On Sat, 2003-09-20 at 15:41, Colin Sampaleanu wrote:I don't think you have much of a problem with it becuase you're using it simply as a source of globabl overrides, and that's not a very common occurrence.
I wanted to get the rationale as to why build.properties from ${user.home} is more dominant than build.properties and project.properties from the project dir.
To provide a final place where all values can be overridden. The asumption being that not many values would actually ever reside in ~/build.properties. As Maven is project centric it is assumed that all values of importance are specified at the project level. Given N maven projects with their own project.properties how many values in your ~/build.properties conflict with values in any of the project that use Maven to build?
omewhat of an unfortunate mess...
Well, I have exactly two entries in my ~/build.properties, I have never had a problem and I don't recall many other complaints about the dominance of the properties file processing.
s there any chance I can convince you guys to reverse the order?
Not without some examples of what the problem is.

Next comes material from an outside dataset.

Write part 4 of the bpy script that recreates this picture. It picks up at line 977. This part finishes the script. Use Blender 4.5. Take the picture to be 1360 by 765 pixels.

What exactly are you
having problems with?
My whole point is that as far as I can tell, more than half of the projects using this mechanism with ant build files use it as a source of defaults, not as a source of overrides. Now, without some sort of real standard, the mechanism is effectively useless for both sides. If you know that 60% of the builds are going to treat it one way, and 40% the other, then you can't rely on it at all...
As for using ~/build.properties as a source of defaults, there's plenty of stuff it makes sense to put in there. I've personally got a number of entries. For example, things like a default db password for building projects for dev use, which then get overriden as needed when building for staging or production use, etc. Things like my username, for inserting into build records, etc. If I want to switch to maven, these values suddently become overrides, and I have to take them out, and customize every project instead, or introduce another file with defaults.
As to why a '~/build.properties is defaults' approach makes more sense than a '~/build.properties is overrides' approach, here's a list:
- in an informal look at some dozens of open source projects that I had sitting on my filesystem, more than half used the defaults approach vs the other way arounnd (if they looked at ~/build.properties at all)
- multilevel ant projects have very often used the mechanism of a build.properties in the root folder, with build.properties in the subproject roots being dominant. If you consider that ~/build.properties is another level (or more) up from the main project root, it should have the least dominance.
- maven already allows extending and overriding a root project.xml with a subproject's project.xml. Now maven doesn't currently allow extending build.properties and project.properties from a root project, but when it does, I presume it makes sense to work the same way as for the project.xml, the lower level project is dominant. Same argument applies here as for ant then for ~/build.properties; it is 'farther away' from the subproject you are in, so should be less dominant.
So my suggestion is to make ~/build.properties the _least_ dominant, that is it would become a source of defaults, and add another file like ~/buildoverrides.properties (or whatever) which would provide overrides. Some people would be affected, but I doubt very many; as per your email, there is not much need of a global overrides mechanism, and because it overrides everything, you're not likely to put much in there. Also, this would be more in line with the way the majority of ant projects with care about ~/build.properties treat it, so less ant projects would be affected, and could make an easier transition to maven.